Wishing you success with your site!

Beth Pohlmeyer
Procter & Gamble Consumer Relations"

Thanks for that Beth. Maybe it’s just me, but ‘fresh’ and ‘dehydrated potato flake ingredient’ don’t really belong in the same sentence. Needless to say, the more I investigated, the more intrigued I became. I went onto Pringles.com to find information about ingredients and could not find them. All they wanted me to do way buy one of their many products without giving a person the proper education to make an informed and educated decision. I had to go to the UK site where I not only learned that Pringles are NOT kosher, but they don't contain any alcohol - what's the point then? I was, however, disturbed to see a button for ‘Pringles Safety’ and so I immediately clicked to see what danger those loveable little chips were capable of… In fact, just last weekend during a discussion of orchids, I discovered that not all orchids are created equal. Some, according to Bo are ‘rough’ and perhaps prone to random acts of violence.

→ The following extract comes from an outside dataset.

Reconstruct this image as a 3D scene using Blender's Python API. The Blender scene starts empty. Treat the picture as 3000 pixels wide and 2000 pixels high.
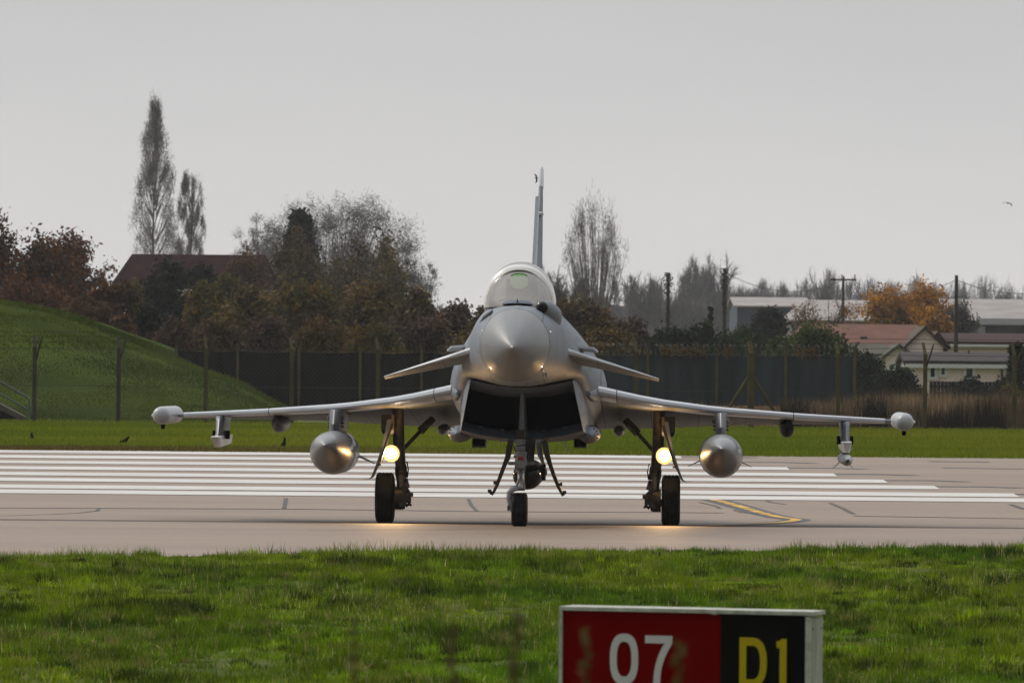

Graham suggested a healthy dose of tough love to whip them into shape and suddenly I found myself wondering if Pringles might not also be wolves in crispy sheep’s clothing. And this is what I found:

"With more than 30 years of production history and optimisation of manufacturing systems and capabilities, Pringles snacks have become a fine art of quality and safety. In the European Union, food safety and quality is a highly legislated field so that foods complying with the legislation attain high standards of quality and safety. Pringles has a robust system of controls in place to ensure conformity with this legislation. This system involves regulatory safety and quality assurance (QA) assessments of suppliers systems, capabilities and formulations in the qualification of all raw materials used in making Pringles snacks and packaging. Pringles manufacturing facilities run in accordance with good manufacturing practice (i.e. GMP) and undergo Hazard Analysis Critical Control Points, so called HACCP measures, to optimise their safety and quality output. Finally, our product supply systems also undergo equally thorough quality reviews to ensure optimum conditions of transport and storage for delivering Pringles to our trade partners and customers."

So to summarize the whole thing, Pringles are a legislatively complaint fine art consisting of a quality mix of materials such dehydrated flakes that are pleasing to the eye and tempting to the tastebuds. Looks like some marketing and legal people have been earning their salaries. Maybe they should do us all a favour and start peeling some real potatoes.